- SET PROBLEM:
Return the lines below exactly, from the first line to the line that contains "random.seed(7)". Leave out pictures.

Scripts that build scenes
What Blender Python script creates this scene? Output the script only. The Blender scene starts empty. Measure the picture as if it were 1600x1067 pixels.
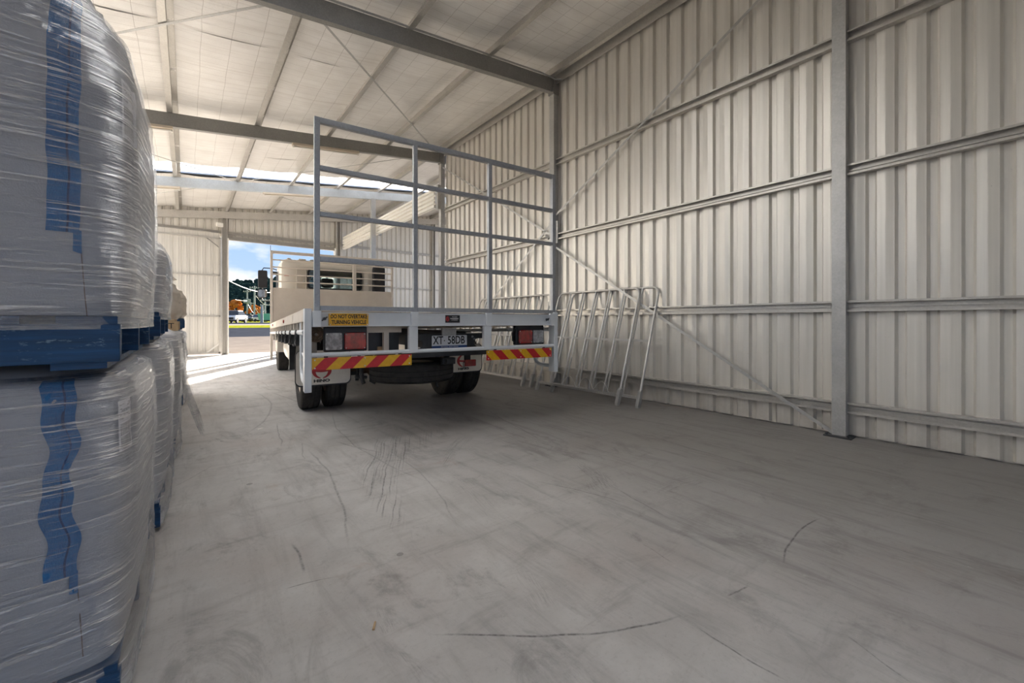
import bpy, bmesh, math, random
import numpy as np
from mathutils import Vector, Matrix, noise as mnoise

scn = bpy.context.scene
COL = scn.collection
R = math.radians
random.seed(7)

# ------------------------------------------------------------------ camera
TH = math.atan(508 / 640)                       # angle between the shed's long axis (+Y) and the view
cam_data = bpy.data.cameras.new('camera')
cam_data.sensor_width = 36
cam_data.lens = 640 * 36 / 1600
cam_data.shift_y = -31.5 / 1600
cam_data.clip_start = 0.02
cam_data.clip_end = 2000
cam = bpy.data.objects.new('camera', cam_data)
COL.objects.link(cam)
cam.location = (0, 0, 1.03)
cam.rotation_euler = (R(90), 0, -TH)
scn.camera = cam

# ------------------------------------------------------------------ exposure
scn.view_settings.view_transform = 'Standard'
scn.view_settings.look = 'None'
scn.view_settings.exposure = 1.6
scn.view_settings.gamma = 1
scn.view_settings.use_curve_mapping = False
scn.cycles.max_bounces = 10
scn.cycles.diffuse_bounces = 6
scn.cycles.transparent_max_bounces = 12
scn.cycles.sample_clamp_indirect = 6

# ------------------------------------------------------------------ sky
W = bpy.data.worlds.new('sky')
scn.world = W
W.use_nodes = True
nt = W.node_tree
nt.nodes.clear()
def wn(t, **k):
    n = nt.nodes.new(t)
    for a, b in k.items():
        setattr(n, a, b)
    return n
wo = wn('ShaderNodeOutputWorld')
bg = wn('ShaderNodeBackground')
tc = wn('ShaderNodeTexCoord')
sx = wn('ShaderNodeSeparateXYZ')
nt.links.new(tc.outputs['Generated'], sx.inputs[0])
cr = wn('ShaderNodeValToRGB')
cr.color_ramp.elements[0].position = 0.0
cr.color_ramp.elements[0].color = (0.60, 0.76, 0.98, 1)
cr.color_ramp.elements[1].position = 0.75
cr.color_ramp.elements[1].color = (0.25, 0.43, 0.86, 1)
e = cr.color_ramp.elements.new(0.16)
e.color = (0.44, 0.64, 0.97, 1)
nt.links.new(sx.outputs[2], cr.inputs[0])
mp = wn('ShaderNodeMapping')
mp.inputs['Scale'].default_value = (1, 1, 2.2)
nt.links.new(tc.outputs['Generated'], mp.inputs[0])
cn = wn('ShaderNodeTexNoise')
cn.inputs['Scale'].default_value = 5.0
cn.inputs['Detail'].default_value = 6
cn.inputs['Roughness'].default_value = 0.55
nt.links.new(mp.outputs[0], cn.inputs['Vector'])
cc = wn('ShaderNodeValToRGB')
cc.color_ramp.elements[0].position = 0.47
cc.color_ramp.elements[0].color = (0, 0, 0, 1)
cc.color_ramp.elements[1].position = 0.66
cc.color_ramp.elements[1].color = (1, 1, 1, 1)
nt.links.new(cn.outputs[0], cc.inputs[0])
mx = wn('ShaderNodeMix', data_type='RGBA')
mx.inputs['B'].default_value = (1.25, 1.18, 1.1, 1)
nt.links.new(cc.outputs[0], mx.inputs['Factor'])
nt.links.new(cr.outputs[0], mx.inputs['A'])
bg.inputs['Strength'].default_value = 0.36
nt.links.new(mx.outputs['Result'], bg.inputs[0])
nt.links.new(bg.outputs[0], wo.inputs[0])

# ------------------------------------------------------------------ sun, low behind the far doorway, to the right
SUN_EL = R(19)
sun_d = bpy.data.lights.new('sun', 'SUN')
sun_d.energy = 18
sun_d.color = (1.0, 0.90, 0.77)
sun_d.angle = R(0.6)
sun = bpy.data.objects.new('sun', sun_d)
COL.objects.link(sun)
sdir = Vector((0.5 * math.cos(SUN_EL), 0.866 * math.cos(SUN_EL), math.sin(SUN_EL)))
sun.rotation_euler = sdir.to_track_quat('Z', 'Y').to_euler()
sun.location = (8, 30, 12)

# ================================================================== materials
MATS = {}
class NT:
    """small wrapper to write node graphs"""
    def __init__(s, name):
        s.m = bpy.data.materials.new(name)
        s.m.use_nodes = True
        s.t = s.m.node_tree
        s.b = s.t.nodes['Principled BSDF']
        s.out = s.t.nodes['Material Output']
    def n(s, ty, **k):
        nd = s.t.nodes.new(ty)
        for a, v in k.items():
            setattr(nd, a, v)
        return nd
    def put(s, sock, v):
        if hasattr(v, 'is_output') or isinstance(v, bpy.types.NodeSocket):
            s.t.links.new(v, sock)
        elif v is not None:
            if isinstance(v, (tuple, list)) and len(v) == 3 and sock.type == 'RGBA':
                v = (*v, 1)
            sock.default_value = v
    def math(s, op, a, b=None, c=None, clamp=False):
        nd = s.n('ShaderNodeMath', operation=op, use_clamp=clamp)
        s.put(nd.inputs[0], a)
        if b is not None: s.put(nd.inputs[1], b)
        if c is not None: s.put(nd.inputs[2], c)
        return nd.outputs[0]
    def coord(s, kind='Object'):
        return s.n('ShaderNodeTexCoord').outputs[kind]
    def mapped(s, scale=(1, 1, 1), rot=(0, 0, 0), loc=(0, 0, 0), src=None, kind='Object', vtype='POINT'):
        mpn = s.n('ShaderNodeMapping', vector_type=vtype)
        s.put(mpn.inputs['Vector'], src if src is not None else s.coord(kind))
        mpn.inputs['Scale'].default_value = scale
        mpn.inputs['Rotation'].default_value = rot
        mpn.inputs['Location'].default_value = loc
        return mpn.outputs[0]
    def noise(s, vec, scale, detail=4, rough=0.55, dist=0.0):
        nd = s.n('ShaderNodeTexNoise')
        s.put(nd.inputs['Vector'], vec)
        nd.inputs['Scale'].default_value = scale
        nd.inputs['Detail'].default_value = detail
        nd.inputs['Roughness'].default_value = rough
        nd.inputs['Distortion'].default_value = dist
        return nd.outputs[0]
    def ramp(s, fac, stops):
        nd = s.n('ShaderNodeValToRGB')
        els = nd.color_ramp.elements
        while len(els) < len(stops):
            els.new(0.5)
        for el, (p, c) in zip(els, stops):
            el.position = p
            el.color = (c, c, c, 1) if isinstance(c, (int, float)) else (*c, 1)
        s.put(nd.inputs[0], fac)
        return nd.outputs[0]
    def mix(s, fac, a, b):
        nd = s.n('ShaderNodeMix', data_type='RGBA')
        s.put(nd.inputs['Factor'], fac)
        s.put(nd.inputs['A'], a)
        s.put(nd.inputs['B'], b)
        return nd.outputs['Result']
    def smooth(s, v, a, b):
        nd = s.n('ShaderNodeMapRange', interpolation_type='SMOOTHSTEP')
        s.put(nd.inputs[0], v)
        nd.inputs[1].default_value = a
        nd.inputs[2].default_value = b
        return nd.outputs[0]
    def bump(s, h, strength=0.3, dist=0.01):
        nd = s.n('ShaderNodeBump')
        nd.inputs['Strength'].default_value = strength
        nd.inputs['Distance'].default_value = dist
        s.put(nd.inputs['Height'], h)
        s.t.links.new(nd.outputs[0], s.b.inputs['Normal'])
        return nd.outputs[0]
    def set(s, **k):
        names = dict(col='Base Color', rough='Roughness', metal='Metallic', spec='Specular IOR Level', trans='Transmission Weight', ior='IOR', coat='Coat Weight', alpha='Alpha', emit='Emission Color', es='Emission Strength')
        for a, v in k.items():
            s.put(s.b.inputs[names[a]], v)
        return s.m

def simple(name, col, rough=0.5, metal=0.0, var=0.08, scale=6.0, spec=0.5, bump=0.0, bscale=40.0):
    """plain surface with a little mottled wear"""
    if name in MATS: return MATS[name]
    g = NT(name)
    v = g.coord()
    nz = g.noise(v, scale, 5, 0.6)
    lo = tuple(c * (1 - var) for c in col)
    hi = tuple(min(1, c * (1 + var)) for c in col)
    g.set(col=g.ramp(nz, [(0.3, lo), (0.7, hi)]), rough=rough, metal=metal, spec=spec)
    if bump:
        g.bump(g.noise(v, bscale, 3), bump, 0.005)
    MATS[name] = g.m
    return g.m

def mat_galv(name, col=(0.46, 0.46, 0.45), rough=0.42, metal=0.45):
    if name in MATS: return MATS[name]
    g = NT(name)
    v = g.coord()
    vo = g.n('ShaderNodeTexVoronoi')
    vo.inputs['Scale'].default_value = 70
    g.put(vo.inputs['Vector'], v)
    nz = g.noise(v, 5, 5)
    f = g.math('ADD', g.math('MULTIPLY', vo.outputs['Color'], 0.35), g.math('MULTIPLY', nz, 0.65))
    g.set(col=g.ramp(f, [(0.25, tuple(c * .86 for c in col)), (0.75, tuple(min(1, c * 1.1) for c in col))]), rough=rough, metal=metal)
    MATS[name] = g.m
    return g.m

M_galv = mat_galv('galvanised_steel')
M_galv_light = mat_galv('galvanised_purlin', (0.52, 0.50, 0.465), 0.35, 0.45)
M_galv_dark = mat_galv('rafter_steel', (0.30, 0.295, 0.28), 0.45, 0.35)
M_rafter_pale = mat_galv('new_rafter_steel', (0.56, 0.60, 0.63), 0.4, 0.3)
M_frame = mat_galv('leaning_frame_steel', (0.55, 0.54, 0.52), 0.35, 0.5)

def mat_cladding():
    g = NT('wall_cladding')
    v = g.coord()
    st = g.noise(g.mapped((30, 30, 0.6), src=v), 1.0, 4, 0.6)
    sp = g.noise(v, 22, 4, 0.7)
    spots = g.math('LESS_THAN', sp, 0.27)
    c = g.ramp(st, [(0.3, (0.63, 0.605, 0.555)), (0.7, (0.71, 0.685, 0.635))])
    sepz = g.n('ShaderNodeSeparateXYZ')
    g.put(sepz.inputs[0], v)
    dirt = g.math('MULTIPLY', g.smooth(sepz.outputs[2], 0.5, 0.0), g.noise(v, 9, 5, 0.7))
    c = g.mix(g.math('MULTIPLY', dirt, 0.55), c, (0.30, 0.26, 0.21))
    c = g.mix(g.math('MULTIPLY', spots, 0.35), c, (0.30, 0.27, 0.23))
    g.set(col=c, rough=0.36, metal=0.3, spec=0.5)
    g.bump(g.noise(v, 6, 3), 0.05, 0.01)
    return g.m
M_clad = mat_cladding()

def mat_foil():
    g = NT('foil_insulation')
    v = g.coord()
    sep = g.n('ShaderNodeSeparateXYZ')
    g.put(sep.inputs[0], v)
    x, y = sep.outputs[0], sep.outputs[1]
    wob = g.math('MULTIPLY', g.noise(v, 2.0, 3), 0.03)
    # fold lines run across the purlins, wires make a grid
    fold = g.noise(g.mapped((0.25, 16, 1), src=v), 1.0, 4, 0.7)
    fx = g.math('ABSOLUTE', g.math('SUBTRACT', g.math('FRACT', g.math('DIVIDE', g.math('ADD', x, wob), 0.30)), 0.5))
    fy = g.math('ABSOLUTE', g.math('SUBTRACT', g.math('FRACT', g.math('DIVIDE', g.math('ADD', y, wob), 0.15)), 0.5))
    wire = g.math('MAXIMUM', g.math('LESS_THAN', fx, 0.009), g.math('MULTIPLY', g.math('LESS_THAN', fy, 0.02), 0.6))
    c = g.ramp(g.noise(v, 3, 4), [(0.3, (0.79, 0.77, 0.74)), (0.7, (0.88, 0.865, 0.84))])
    c = g.mix(g.math('MULTIPLY', wire, 0.5), c, (0.28, 0.25, 0.22))
    c = g.mix(g.math('MULTIPLY', g.smooth(fold, 0.55, 0.72), 0.35), c, (0.50, 0.45, 0.40))
    g.set(col=c, rough=0.36, metal=0.15, spec=0.5)
    crinkle = g.noise(v, 60, 3)
    g.bump(g.math('ADD', g.math('MULTIPLY', fold, 0.9), g.math('MULTIPLY', crinkle, 0.18)), 0.55, 0.02)
    return g.m
M_foil = mat_foil()

def mat_film(name='stretch_film', sl=0.0):
    g = NT(name)
    v = g.coord()
    st = g.noise(g.mapped((2.2, 2.2, 34), rot=(0, sl, 0), src=v), 1.0, 5, 0.65, 0.5)
    st2 = g.noise(g.mapped((3.0, 3.0, 120), rot=(0, sl * 1.15, 0), src=v), 1.0, 4, 0.7, 0.3)
    cr_ = g.noise(v, 26, 4, 0.65, 1.0)
    h = g.math('ADD', g.math('ADD', st, g.math('MULTIPLY', st2, 0.7)), g.math('MULTIPLY', cr_, 0.25))
    nb = g.bump(h, 0.9, 0.02)
    lw = g.n('ShaderNodeLayerWeight')
    lw.inputs[0].default_value = 0.30
    g.put(lw.inputs['Normal'], nb)
    streak = g.math('MULTIPLY', g.smooth(st2, 0.52, 0.62), g.smooth(st, 0.34, 0.54))
    gl = g.n('ShaderNodeBsdfGlossy')
    gl.inputs['Roughness'].default_value = 0.11
    gl.inputs['Color'].default_value = (0.95, 0.97, 1, 1)
    g.put(gl.inputs['Normal'], nb)
    df = g.n('ShaderNodeBsdfDiffuse')
    df.inputs['Color'].default_value = (0.72, 0.73, 0.75, 1)
    g.put(df.inputs['Normal'], nb)
    tr = g.n('ShaderNodeBsdfTransparent')
    m1 = g.n('ShaderNodeMixShader')
    sepz = g.n('ShaderNodeSeparateXYZ')
    g.put(sepz.inputs[0], v)
    dense = g.math('MULTIPLY', g.smooth(sepz.outputs[2], 0.02, -0.08), g.smooth(g.noise(g.mapped((5, 5, 12), src=v), 1, 4, 0.7), 0.25, 0.6))
    g.put(m1.inputs[0], g.math('ADD', g.math('ADD', 0.015, g.math('MULTIPLY', streak, 0.42)), g.math('MULTIPLY', dense, 0.75), clamp=True))
    g.t.links.new(tr.outputs[0], m1.inputs[1])
    g.t.links.new(df.outputs[0], m1.inputs[2])
    m2 = g.n('ShaderNodeMixShader')
    g.put(m2.inputs[0], g.math('ADD', g.math('ADD', 0.07, g.math('MULTIPLY', streak, 0.50)), g.math('MULTIPLY', lw.outputs['Facing'], 0.40), clamp=True))
    g.t.links.new(m1.outputs[0], m2.inputs[1])
    g.t.links.new(gl.outputs[0], m2.inputs[2])
    g.t.links.new(m2.outputs[0], g.out.inputs[0])
    return g.m
M_film = mat_film()
M_film_up = mat_film('stretch_film_wound_down', 0.28)
M_film_low = mat_film('stretch_film_wound_up', -0.34)

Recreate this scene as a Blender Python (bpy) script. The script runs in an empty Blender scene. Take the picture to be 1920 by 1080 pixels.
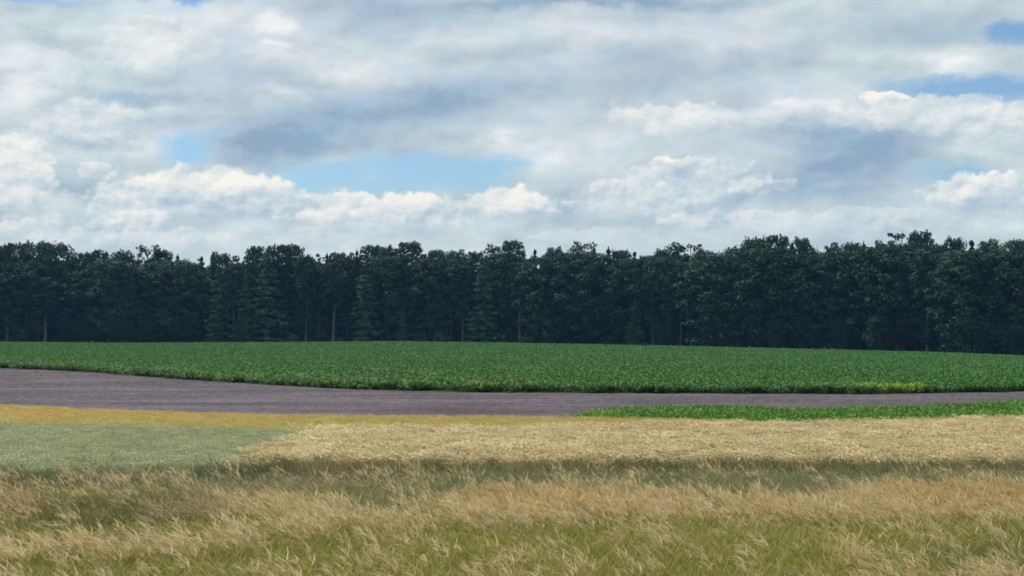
import bpy, math, random
import numpy as np
from mathutils import Vector

scene = bpy.context.scene
col = scene.collection

# ------------------------------------------------------------------ camera
FPX = 3000.0                 # focal length in photograph pixels (1920 wide)
HOR = 610.0                  # row of the true horizon
EYE = 4.5
PITCH = math.atan((HOR - 540.0) / FPX)
cam_data = bpy.data.cameras.new("camera")
cam_data.sensor_width = 36.0
cam_data.lens = 36.0 * FPX / 1920.0
cam_data.clip_start = 0.5
cam_data.clip_end = 12000.0
cam = bpy.data.objects.new("camera", cam_data)
cam.location = (0, 0, EYE)
cam.rotation_euler = (math.pi / 2 + PITCH, 0, 0)
col.objects.link(cam)
scene.camera = cam

scene.view_settings.view_transform = 'Standard'
scene.view_settings.look = 'None'
scene.view_settings.exposure = 0.0
scene.view_settings.gamma = 1.0
scene.view_settings.use_curve_mapping = False
scene.render.engine = 'CYCLES'
scene.cycles.max_bounces = 6
scene.cycles.diffuse_bounces = 3
scene.cycles.transmission_bounces = 3
scene.cycles.transparent_max_bounces = 6
scene.cycles.volume_bounces = 0
scene.cycles.filter_width = 1.7

# ------------------------------------------------------------------ sun
SUN_EL = math.radians(52)
SUN_AZ = math.radians(-48)          # clockwise from +Y (the viewing direction): ahead, to the left
sun_dir = Vector((math.sin(SUN_AZ) * math.cos(SUN_EL), math.cos(SUN_AZ) * math.cos(SUN_EL), math.sin(SUN_EL)))
sun_data = bpy.data.lights.new("sun", 'SUN')
sun_data.energy = 4.2
sun_data.angle = math.radians(2.0)
sun_data.color = (1.0, 0.95, 0.87)
sun = bpy.data.objects.new("sun", sun_data)
sun.rotation_euler = (-sun_dir).to_track_quat('-Z', 'Y').to_euler()
sun.location = (-40, 40, 60)
col.objects.link(sun)

# ------------------------------------------------------------------ node language
class S:
    """a socket with arithmetic: every operation adds one math node"""
    def __init__(self, nt, sock): self.nt, self.s = nt, sock
    def _op(self, op, *others, clamp=False):
        n = self.nt.nodes.new('ShaderNodeMath'); n.operation = op; n.use_clamp = clamp
        for i, v in enumerate((self,) + others):
            if isinstance(v, S): self.nt.links.new(v.s, n.inputs[i])
            else: n.inputs[i].default_value = float(v)
        return S(self.nt, n.outputs[0])
    def __add__(self, o): return self._op('ADD', o)
    __radd__ = __add__
    def __sub__(self, o): return self._op('SUBTRACT', o)
    def __rsub__(self, o): return (self * -1.0) + o
    def __mul__(self, o): return self._op('MULTIPLY', o)
    __rmul__ = __mul__
    def __truediv__(self, o): return self._op('DIVIDE', o)
    def madd(self, m, a): return self._op('MULTIPLY_ADD', m, a)
    def max(self, o): return self._op('MAXIMUM', o)
    def min(self, o): return self._op('MINIMUM', o)
    def abs(self): return self._op('ABSOLUTE')
    def clamp(self): return self._op('ADD', 0.0, clamp=True)
    def smooth(self, a, b, lo=0.0, hi=1.0):
        n = self.nt.nodes.new('ShaderNodeMapRange'); n.interpolation_type = 'SMOOTHSTEP'
        self.nt.links.new(self.s, n.inputs['Value'])
        if a > b: a, b, lo, hi = b, a, hi, lo
        for k, v in (('From Min', a), ('From Max', b), ('To Min', lo), ('To Max', hi)): n.inputs[k].default_value = v
        return S(self.nt, n.outputs['Result'])

class NT:
    def __init__(self, nt): self.nt = nt
    def node(self, t, **kw):
        n = self.nt.nodes.new(t)
        for k, v in kw.items(): setattr(n, k, v)
        return n
    def link(self, a, b): self.nt.links.new(a.s if isinstance(a, S) else a, b)
    def put(self, v, sock):
        if isinstance(v, S): self.nt.links.new(v.s, sock)
        elif hasattr(v, 'is_output'): self.nt.links.new(v, sock)
        else: sock.default_value = v
    def vmath(self, op, a, b=None, scale=None):
        n = self.node('ShaderNodeVectorMath', operation=op)
        self.put(a, n.inputs[0])
        if b is not None: self.put(b, n.inputs[1])
        if scale is not None: self.put(scale, n.inputs['Scale'])
        return S(self.nt, n.outputs['Value'] if op in ('LENGTH', 'DOT_PRODUCT', 'DISTANCE') else n.outputs['Vector'])
    def xyz(self, v):
        n = self.node('ShaderNodeSeparateXYZ'); self.put(v, n.inputs[0])
        return [S(self.nt, o) for o in n.outputs]
    def vec(self, x, y, z):
        n = self.node('ShaderNodeCombineXYZ')
        for i, v in enumerate((x, y, z)): self.put(v, n.inputs[i])
        return S(self.nt, n.outputs[0])
    def noise(self, v, scale, detail=4.0, rough=0.5, dist=0.0, color=False, lac=2.0):
        n = self.node('ShaderNodeTexNoise')
        self.put(v, n.inputs['Vector'])
        for k, val in (('Scale', scale), ('Detail', detail), ('Roughness', rough), ('Distortion', dist), ('Lacunarity', lac)):
            n.inputs[k].default_value = val
        return S(self.nt, n.outputs['Color' if color else 'Fac'])
    def mix(self, f, a, b, mode='MIX'):
        n = self.node('ShaderNodeMix', data_type='RGBA', blend_type=mode)
        n.clamp_factor = True
        self.put(f, n.inputs[0])
        for v, sck in ((a, n.inputs[6]), (b, n.inputs[7])):
            if isinstance(v, tuple): sck.default_value = (*v[:3], 1.0)
            else: self.put(v, sck)
        return S(self.nt, n.outputs[2])
    def ramp(self, f, stops):
        n = self.node('ShaderNodeValToRGB')
        e = n.color_ramp.elements
        while len(e) < len(stops): e.new(0.5)
        for el, (p, c) in zip(e, stops):
            el.position = p; el.color = (*c[:3], 1.0)
        self.put(f, n.inputs[0])
        return S(self.nt, n.outputs[0])

def lin(r, g, b):
    f = lambda c: c / 12.92 if c <= 0.04045 else ((c + 0.055) / 1.055) ** 2.4
    return tuple(f(v / 255.0) for v in (r, g, b))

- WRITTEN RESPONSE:
What Blender Python script creates this scene? Output the script only. The Blender scene starts empty. Measure the picture as if it were 1600x1067 pixels.
import bpy, bmesh, math, random
import numpy as np
from mathutils import Vector, Matrix, noise as mnoise

scn = bpy.context.scene
COL = scn.collection
R = math.radians
random.seed(7)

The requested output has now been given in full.